§ EXERCISE TASK
Everything in the listing except the pictures should be written out exactly.
══════
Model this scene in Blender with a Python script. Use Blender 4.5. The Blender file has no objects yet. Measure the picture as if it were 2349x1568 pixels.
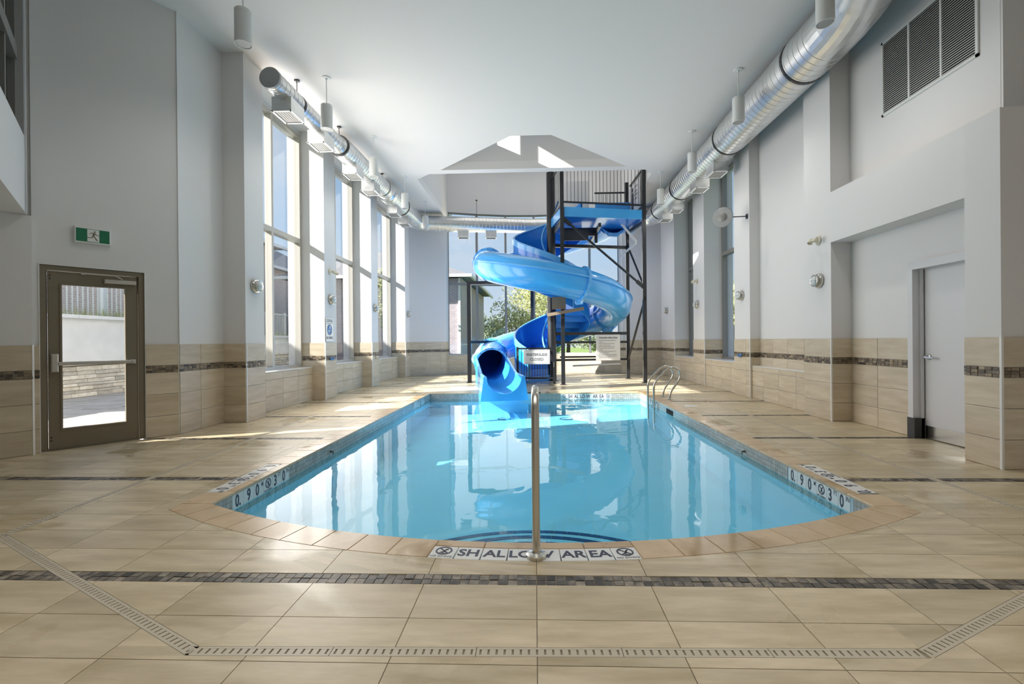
import bpy, bmesh, math, random
from mathutils import Vector, Matrix
random.seed(7)
PI = math.pi
scene = bpy.context.scene
COL = scene.collection

# ------------------------------------------------------------------ camera
cam_d = bpy.data.cameras.new('camera')
cam = bpy.data.objects.new('camera', cam_d); COL.objects.link(cam)
cam_d.sensor_width = 36.0; cam_d.lens = 1058.92 / 2349 * 36
cam_d.shift_x = (1174.5 - 1189.7) / 2349; cam_d.shift_y = (783.4 - 784) / 2349
cam_d.clip_end = 500; cam_d.clip_start = 0.05
YAW, PIT, ROL = .0345, -.0015, .0087
R0 = Matrix.Rotation(PI / 2 + PIT, 4, 'X')
cam.matrix_world = Matrix.Translation((0, 0, 1.30)) @ Matrix.Rotation(YAW, 4, 'Z') @ R0 @ Matrix.Rotation(-ROL, 4, 'Z')
scene.camera = cam

# ------------------------------------------------------------------ world, sun, lights
w = bpy.data.worlds.new('sky'); scene.world = w; w.use_nodes = True
nt = w.node_tree; nt.nodes.clear()
out = nt.nodes.new('ShaderNodeOutputWorld'); bg = nt.nodes.new('ShaderNodeBackground')
tc = nt.nodes.new('ShaderNodeTexCoord'); sep = nt.nodes.new('ShaderNodeSeparateXYZ')
ramp = nt.nodes.new('ShaderNodeValToRGB'); noi = nt.nodes.new('ShaderNodeTexNoise')
mp = nt.nodes.new('ShaderNodeMapping'); cr = nt.nodes.new('ShaderNodeValToRGB'); mix = nt.nodes.new('ShaderNodeMix')
mix.data_type = 'RGBA'
nt.links.new(tc.outputs['Generated'], sep.inputs[0]); nt.links.new(sep.outputs['Z'], ramp.inputs[0])
e = ramp.color_ramp.elements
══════
§ EXERCISE RESPONSE
Model this scene in Blender with a Python script. Use Blender 4.5. The Blender file has no objects yet. Measure the picture as if it were 2349x1568 pixels.
import bpy, bmesh, math, random
from mathutils import Vector, Matrix
random.seed(7)
PI = math.pi
scene = bpy.context.scene
COL = scene.collection

# ------------------------------------------------------------------ camera
cam_d = bpy.data.cameras.new('camera')
cam = bpy.data.objects.new('camera', cam_d); COL.objects.link(cam)
cam_d.sensor_width = 36.0; cam_d.lens = 1058.92 / 2349 * 36
cam_d.shift_x = (1174.5 - 1189.7) / 2349; cam_d.shift_y = (783.4 - 784) / 2349
cam_d.clip_end = 500; cam_d.clip_start = 0.05
YAW, PIT, ROL = .0345, -.0015, .0087
R0 = Matrix.Rotation(PI / 2 + PIT, 4, 'X')
cam.matrix_world = Matrix.Translation((0, 0, 1.30)) @ Matrix.Rotation(YAW, 4, 'Z') @ R0 @ Matrix.Rotation(-ROL, 4, 'Z')
scene.camera = cam

# ------------------------------------------------------------------ world, sun, lights
w = bpy.data.worlds.new('sky'); scene.world = w; w.use_nodes = True
nt = w.node_tree; nt.nodes.clear()
out = nt.nodes.new('ShaderNodeOutputWorld'); bg = nt.nodes.new('ShaderNodeBackground')
tc = nt.nodes.new('ShaderNodeTexCoord'); sep = nt.nodes.new('ShaderNodeSeparateXYZ')
ramp = nt.nodes.new('ShaderNodeValToRGB'); noi = nt.nodes.new('ShaderNodeTexNoise')
mp = nt.nodes.new('ShaderNodeMapping'); cr = nt.nodes.new('ShaderNodeValToRGB'); mix = nt.nodes.new('ShaderNodeMix')
mix.data_type = 'RGBA'
nt.links.new(tc.outputs['Generated'], sep.inputs[0]); nt.links.new(sep.outputs['Z'], ramp.inputs[0])
e = ramp.color_ramp.elements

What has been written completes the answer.